___ Supplied data

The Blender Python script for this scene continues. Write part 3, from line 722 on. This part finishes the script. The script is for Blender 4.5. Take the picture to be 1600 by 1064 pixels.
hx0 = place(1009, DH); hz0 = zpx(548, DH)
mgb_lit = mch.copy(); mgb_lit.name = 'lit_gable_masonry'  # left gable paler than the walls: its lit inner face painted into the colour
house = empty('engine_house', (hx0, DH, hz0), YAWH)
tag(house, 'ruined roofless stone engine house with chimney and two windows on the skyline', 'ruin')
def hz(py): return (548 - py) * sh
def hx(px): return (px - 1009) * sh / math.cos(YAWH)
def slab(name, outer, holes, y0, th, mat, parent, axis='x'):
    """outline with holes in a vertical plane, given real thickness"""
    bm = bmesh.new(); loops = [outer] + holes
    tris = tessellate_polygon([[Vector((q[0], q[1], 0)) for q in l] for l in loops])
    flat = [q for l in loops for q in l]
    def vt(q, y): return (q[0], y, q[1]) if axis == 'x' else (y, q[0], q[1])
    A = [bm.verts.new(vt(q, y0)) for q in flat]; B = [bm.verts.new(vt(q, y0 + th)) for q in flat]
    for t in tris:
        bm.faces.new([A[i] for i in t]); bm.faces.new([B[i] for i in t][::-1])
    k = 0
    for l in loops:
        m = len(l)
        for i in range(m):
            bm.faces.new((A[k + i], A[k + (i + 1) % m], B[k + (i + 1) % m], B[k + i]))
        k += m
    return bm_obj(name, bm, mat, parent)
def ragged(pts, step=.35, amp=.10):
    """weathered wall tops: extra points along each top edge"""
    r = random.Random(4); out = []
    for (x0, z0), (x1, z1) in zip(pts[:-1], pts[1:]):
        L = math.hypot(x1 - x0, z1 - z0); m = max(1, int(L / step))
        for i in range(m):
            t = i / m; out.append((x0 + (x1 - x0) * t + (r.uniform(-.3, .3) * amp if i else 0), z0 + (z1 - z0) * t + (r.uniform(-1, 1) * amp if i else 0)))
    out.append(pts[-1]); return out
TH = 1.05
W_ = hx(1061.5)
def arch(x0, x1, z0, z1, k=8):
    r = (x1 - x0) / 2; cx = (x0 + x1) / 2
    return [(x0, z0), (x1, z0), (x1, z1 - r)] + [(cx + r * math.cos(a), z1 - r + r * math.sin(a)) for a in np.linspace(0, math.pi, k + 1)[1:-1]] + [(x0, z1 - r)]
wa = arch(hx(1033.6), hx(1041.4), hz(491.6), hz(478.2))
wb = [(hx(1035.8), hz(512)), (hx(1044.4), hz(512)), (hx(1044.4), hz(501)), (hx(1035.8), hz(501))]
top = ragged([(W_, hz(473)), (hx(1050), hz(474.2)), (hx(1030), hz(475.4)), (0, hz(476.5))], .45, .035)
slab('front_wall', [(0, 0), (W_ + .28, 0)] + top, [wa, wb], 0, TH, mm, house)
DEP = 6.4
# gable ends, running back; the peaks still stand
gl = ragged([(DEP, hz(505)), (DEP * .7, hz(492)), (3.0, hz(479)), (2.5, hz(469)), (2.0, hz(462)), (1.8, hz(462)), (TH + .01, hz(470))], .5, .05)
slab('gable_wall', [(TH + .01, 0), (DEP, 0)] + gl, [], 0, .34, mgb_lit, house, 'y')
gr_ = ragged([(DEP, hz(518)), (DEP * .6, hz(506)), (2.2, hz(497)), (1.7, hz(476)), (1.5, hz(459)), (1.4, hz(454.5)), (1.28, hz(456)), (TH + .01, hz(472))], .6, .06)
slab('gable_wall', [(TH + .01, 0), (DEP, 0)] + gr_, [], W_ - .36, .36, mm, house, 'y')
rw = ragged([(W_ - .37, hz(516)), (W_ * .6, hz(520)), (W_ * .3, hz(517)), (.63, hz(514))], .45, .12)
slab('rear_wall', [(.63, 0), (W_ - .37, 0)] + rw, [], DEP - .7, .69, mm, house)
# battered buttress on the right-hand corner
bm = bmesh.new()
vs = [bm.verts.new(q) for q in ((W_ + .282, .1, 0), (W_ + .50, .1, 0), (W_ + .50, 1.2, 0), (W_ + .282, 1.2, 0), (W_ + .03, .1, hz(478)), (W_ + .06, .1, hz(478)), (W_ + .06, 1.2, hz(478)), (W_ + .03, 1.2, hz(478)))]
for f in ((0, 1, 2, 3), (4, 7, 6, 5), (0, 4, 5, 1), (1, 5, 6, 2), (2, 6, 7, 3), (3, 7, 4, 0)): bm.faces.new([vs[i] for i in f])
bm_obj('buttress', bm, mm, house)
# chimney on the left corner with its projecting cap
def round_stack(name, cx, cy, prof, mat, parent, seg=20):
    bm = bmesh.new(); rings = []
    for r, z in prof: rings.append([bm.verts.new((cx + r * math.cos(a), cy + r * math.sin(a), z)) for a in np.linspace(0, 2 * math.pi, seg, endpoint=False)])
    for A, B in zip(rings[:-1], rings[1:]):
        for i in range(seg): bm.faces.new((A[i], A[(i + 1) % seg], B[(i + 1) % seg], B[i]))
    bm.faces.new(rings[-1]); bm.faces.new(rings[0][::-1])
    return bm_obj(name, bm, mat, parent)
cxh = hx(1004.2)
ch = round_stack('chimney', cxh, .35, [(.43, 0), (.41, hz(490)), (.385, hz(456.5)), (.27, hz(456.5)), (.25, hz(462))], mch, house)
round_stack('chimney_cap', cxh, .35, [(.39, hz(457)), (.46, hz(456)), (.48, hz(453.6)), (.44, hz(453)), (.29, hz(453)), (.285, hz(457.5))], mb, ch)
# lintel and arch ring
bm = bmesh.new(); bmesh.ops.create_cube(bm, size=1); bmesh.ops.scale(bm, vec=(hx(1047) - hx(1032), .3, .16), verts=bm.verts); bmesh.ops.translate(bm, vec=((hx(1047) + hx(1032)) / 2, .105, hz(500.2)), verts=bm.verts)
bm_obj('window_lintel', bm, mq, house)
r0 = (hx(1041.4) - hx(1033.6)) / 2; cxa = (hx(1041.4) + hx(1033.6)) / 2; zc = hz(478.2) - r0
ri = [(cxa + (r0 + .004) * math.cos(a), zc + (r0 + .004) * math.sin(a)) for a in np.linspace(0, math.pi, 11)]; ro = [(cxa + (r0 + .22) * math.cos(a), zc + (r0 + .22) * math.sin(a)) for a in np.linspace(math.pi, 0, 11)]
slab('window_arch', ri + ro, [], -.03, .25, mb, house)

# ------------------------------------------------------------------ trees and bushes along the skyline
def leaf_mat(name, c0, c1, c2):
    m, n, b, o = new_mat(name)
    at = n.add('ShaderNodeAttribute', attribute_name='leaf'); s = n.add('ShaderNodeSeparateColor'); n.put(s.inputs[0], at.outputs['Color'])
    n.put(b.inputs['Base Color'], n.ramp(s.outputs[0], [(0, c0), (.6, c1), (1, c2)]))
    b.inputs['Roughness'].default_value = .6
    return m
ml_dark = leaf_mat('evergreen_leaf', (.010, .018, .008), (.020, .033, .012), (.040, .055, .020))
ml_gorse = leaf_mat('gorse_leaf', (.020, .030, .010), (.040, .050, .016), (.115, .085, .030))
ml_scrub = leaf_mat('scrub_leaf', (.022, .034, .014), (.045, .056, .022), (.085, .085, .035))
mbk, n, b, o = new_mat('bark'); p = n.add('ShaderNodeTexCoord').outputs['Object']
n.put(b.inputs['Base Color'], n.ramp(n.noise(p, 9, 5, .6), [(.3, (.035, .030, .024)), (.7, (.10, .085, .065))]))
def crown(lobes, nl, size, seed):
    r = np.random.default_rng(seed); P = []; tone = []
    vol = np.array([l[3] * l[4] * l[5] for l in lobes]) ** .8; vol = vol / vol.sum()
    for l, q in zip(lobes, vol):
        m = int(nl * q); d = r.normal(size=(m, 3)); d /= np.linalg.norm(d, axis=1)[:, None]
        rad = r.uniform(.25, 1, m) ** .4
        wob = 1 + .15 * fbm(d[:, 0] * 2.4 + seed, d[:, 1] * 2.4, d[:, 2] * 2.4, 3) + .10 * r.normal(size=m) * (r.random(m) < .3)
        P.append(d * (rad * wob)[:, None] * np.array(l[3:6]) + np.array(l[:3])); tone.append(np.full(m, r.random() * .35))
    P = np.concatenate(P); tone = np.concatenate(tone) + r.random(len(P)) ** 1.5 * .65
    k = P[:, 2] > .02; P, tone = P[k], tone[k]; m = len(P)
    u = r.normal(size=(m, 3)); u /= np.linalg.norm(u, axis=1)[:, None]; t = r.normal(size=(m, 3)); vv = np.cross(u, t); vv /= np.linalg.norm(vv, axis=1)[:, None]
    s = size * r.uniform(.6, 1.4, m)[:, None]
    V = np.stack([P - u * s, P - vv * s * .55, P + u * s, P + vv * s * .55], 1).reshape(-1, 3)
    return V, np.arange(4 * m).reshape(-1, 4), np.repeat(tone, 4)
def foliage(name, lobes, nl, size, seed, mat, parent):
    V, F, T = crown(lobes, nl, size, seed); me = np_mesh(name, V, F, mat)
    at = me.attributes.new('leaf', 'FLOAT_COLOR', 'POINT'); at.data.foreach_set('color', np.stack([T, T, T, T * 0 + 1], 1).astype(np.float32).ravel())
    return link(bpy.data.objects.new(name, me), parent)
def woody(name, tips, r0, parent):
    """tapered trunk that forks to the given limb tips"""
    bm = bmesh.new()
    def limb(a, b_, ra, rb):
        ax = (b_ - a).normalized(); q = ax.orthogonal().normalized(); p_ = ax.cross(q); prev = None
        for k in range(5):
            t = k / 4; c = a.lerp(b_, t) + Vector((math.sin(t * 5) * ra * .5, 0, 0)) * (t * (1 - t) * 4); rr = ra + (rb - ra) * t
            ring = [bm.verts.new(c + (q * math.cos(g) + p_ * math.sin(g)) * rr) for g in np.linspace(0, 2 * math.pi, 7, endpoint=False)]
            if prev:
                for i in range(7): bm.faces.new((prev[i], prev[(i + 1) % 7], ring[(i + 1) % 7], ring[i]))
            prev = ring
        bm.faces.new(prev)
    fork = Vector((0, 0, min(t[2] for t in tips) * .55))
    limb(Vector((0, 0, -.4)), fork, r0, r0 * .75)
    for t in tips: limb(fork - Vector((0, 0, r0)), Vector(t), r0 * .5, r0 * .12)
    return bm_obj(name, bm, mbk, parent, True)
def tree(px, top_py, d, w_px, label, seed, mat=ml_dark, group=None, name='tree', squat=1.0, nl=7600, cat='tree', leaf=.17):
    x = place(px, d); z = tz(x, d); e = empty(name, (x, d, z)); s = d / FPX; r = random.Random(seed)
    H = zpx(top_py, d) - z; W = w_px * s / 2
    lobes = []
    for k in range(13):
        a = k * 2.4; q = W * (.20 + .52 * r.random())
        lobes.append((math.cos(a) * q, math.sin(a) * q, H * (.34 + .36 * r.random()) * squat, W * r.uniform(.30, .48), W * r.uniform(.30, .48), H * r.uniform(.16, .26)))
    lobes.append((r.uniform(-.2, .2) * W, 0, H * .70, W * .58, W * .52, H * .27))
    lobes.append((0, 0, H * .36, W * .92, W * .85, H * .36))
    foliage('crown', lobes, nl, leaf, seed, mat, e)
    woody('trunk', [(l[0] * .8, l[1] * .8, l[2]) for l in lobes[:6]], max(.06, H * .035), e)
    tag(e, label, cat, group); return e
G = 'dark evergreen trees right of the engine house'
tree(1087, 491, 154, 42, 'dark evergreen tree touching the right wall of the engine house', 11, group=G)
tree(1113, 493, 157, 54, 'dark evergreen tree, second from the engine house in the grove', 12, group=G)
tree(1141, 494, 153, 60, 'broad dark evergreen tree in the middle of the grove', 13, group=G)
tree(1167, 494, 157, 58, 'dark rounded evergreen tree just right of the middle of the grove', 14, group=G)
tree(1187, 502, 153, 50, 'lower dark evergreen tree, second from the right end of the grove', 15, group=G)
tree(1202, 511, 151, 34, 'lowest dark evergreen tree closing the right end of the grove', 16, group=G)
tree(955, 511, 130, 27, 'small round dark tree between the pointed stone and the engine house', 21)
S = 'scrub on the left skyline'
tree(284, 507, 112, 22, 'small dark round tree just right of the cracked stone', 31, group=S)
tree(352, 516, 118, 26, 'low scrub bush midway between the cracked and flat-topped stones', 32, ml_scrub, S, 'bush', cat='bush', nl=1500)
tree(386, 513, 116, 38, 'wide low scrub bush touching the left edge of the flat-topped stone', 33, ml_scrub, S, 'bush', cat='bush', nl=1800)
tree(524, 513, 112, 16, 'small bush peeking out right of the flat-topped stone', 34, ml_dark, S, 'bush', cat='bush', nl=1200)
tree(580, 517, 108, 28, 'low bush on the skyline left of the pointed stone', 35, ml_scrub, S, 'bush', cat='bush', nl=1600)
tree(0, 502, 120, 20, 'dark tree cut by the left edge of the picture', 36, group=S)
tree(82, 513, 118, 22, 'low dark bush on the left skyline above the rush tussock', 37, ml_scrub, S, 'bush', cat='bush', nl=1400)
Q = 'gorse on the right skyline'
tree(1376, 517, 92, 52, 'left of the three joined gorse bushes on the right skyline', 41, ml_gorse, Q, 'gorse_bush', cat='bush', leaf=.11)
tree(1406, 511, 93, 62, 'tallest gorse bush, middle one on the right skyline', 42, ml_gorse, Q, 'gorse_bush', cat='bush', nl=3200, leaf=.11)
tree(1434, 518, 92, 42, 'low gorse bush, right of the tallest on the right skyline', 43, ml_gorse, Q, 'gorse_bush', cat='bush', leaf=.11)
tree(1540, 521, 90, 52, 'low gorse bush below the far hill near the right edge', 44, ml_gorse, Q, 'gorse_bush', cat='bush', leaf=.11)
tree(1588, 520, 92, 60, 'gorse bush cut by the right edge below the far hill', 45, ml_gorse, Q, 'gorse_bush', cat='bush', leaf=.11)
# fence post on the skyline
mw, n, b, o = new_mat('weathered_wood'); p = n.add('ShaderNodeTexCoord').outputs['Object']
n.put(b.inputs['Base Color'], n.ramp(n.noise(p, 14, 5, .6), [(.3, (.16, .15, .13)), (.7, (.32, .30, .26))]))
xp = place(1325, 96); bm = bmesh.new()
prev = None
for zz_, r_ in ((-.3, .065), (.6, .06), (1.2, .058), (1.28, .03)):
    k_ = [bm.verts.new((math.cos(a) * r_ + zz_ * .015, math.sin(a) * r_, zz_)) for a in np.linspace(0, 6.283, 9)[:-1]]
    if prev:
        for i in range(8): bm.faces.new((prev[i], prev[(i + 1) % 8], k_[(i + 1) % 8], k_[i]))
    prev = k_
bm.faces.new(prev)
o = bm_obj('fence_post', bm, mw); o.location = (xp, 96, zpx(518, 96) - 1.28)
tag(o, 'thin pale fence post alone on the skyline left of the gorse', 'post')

______

What is the number of lines in the listing above that contain the string "from"? Give only the number.

3